• WORK TO COMPLETE:
Select every line holding the word "wide" and copy it.

• AVAILABLE DATA:
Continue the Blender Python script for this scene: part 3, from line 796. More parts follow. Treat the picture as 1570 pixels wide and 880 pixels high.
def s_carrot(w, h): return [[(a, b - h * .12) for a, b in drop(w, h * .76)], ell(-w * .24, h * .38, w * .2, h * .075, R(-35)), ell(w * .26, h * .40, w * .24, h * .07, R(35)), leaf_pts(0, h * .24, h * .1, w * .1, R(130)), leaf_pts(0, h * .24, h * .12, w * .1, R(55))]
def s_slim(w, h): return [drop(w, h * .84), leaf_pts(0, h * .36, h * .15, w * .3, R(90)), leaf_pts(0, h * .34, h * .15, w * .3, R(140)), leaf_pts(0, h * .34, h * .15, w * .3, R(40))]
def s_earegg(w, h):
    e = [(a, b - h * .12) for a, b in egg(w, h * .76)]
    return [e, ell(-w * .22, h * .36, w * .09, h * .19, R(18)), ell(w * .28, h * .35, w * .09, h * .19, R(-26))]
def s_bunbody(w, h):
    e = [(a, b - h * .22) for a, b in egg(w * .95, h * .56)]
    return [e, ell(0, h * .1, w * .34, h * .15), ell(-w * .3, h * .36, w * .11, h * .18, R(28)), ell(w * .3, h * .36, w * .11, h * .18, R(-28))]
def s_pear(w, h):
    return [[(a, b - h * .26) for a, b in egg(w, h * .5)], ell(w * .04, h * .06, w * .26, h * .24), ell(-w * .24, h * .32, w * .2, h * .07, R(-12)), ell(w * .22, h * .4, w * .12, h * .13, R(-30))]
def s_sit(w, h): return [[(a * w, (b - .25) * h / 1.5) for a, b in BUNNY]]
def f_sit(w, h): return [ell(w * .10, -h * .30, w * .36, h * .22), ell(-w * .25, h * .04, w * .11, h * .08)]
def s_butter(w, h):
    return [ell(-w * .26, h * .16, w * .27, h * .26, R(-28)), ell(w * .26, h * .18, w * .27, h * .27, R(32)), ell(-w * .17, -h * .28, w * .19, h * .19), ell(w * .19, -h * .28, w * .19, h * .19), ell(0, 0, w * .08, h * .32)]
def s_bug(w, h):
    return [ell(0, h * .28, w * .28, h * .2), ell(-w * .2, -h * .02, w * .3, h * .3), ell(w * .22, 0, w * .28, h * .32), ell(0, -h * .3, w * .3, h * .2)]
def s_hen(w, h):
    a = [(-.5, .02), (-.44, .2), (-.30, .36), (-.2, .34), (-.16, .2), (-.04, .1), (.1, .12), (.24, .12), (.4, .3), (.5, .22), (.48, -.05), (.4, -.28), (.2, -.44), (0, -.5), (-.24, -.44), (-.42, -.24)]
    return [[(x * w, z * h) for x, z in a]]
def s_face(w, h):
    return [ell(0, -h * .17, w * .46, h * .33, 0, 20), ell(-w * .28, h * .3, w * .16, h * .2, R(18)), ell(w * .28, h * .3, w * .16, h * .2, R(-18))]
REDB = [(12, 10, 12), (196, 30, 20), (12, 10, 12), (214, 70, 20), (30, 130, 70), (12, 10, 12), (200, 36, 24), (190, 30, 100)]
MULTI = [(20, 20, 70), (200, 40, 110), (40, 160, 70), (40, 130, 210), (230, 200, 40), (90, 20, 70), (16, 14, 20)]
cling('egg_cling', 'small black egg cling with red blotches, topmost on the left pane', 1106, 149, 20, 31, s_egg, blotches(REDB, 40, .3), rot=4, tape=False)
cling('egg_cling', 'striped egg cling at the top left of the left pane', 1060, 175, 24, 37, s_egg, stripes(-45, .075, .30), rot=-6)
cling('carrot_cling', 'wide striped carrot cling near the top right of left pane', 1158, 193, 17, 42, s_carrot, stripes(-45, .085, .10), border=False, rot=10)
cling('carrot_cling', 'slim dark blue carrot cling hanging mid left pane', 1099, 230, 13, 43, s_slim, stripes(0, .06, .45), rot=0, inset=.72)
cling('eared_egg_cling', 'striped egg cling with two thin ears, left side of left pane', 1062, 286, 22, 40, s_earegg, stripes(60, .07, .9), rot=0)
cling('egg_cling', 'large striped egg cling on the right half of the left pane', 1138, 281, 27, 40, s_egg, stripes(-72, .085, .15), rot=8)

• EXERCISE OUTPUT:
Continue the Blender Python script for this scene: part 3, from line 796. More parts follow. Treat the picture as 1570 pixels wide and 880 pixels high.
cling('carrot_cling', 'wide striped carrot cling near the top right of left pane', 1158, 193, 17, 42, s_carrot, stripes(-45, .085, .10), border=False, rot=10)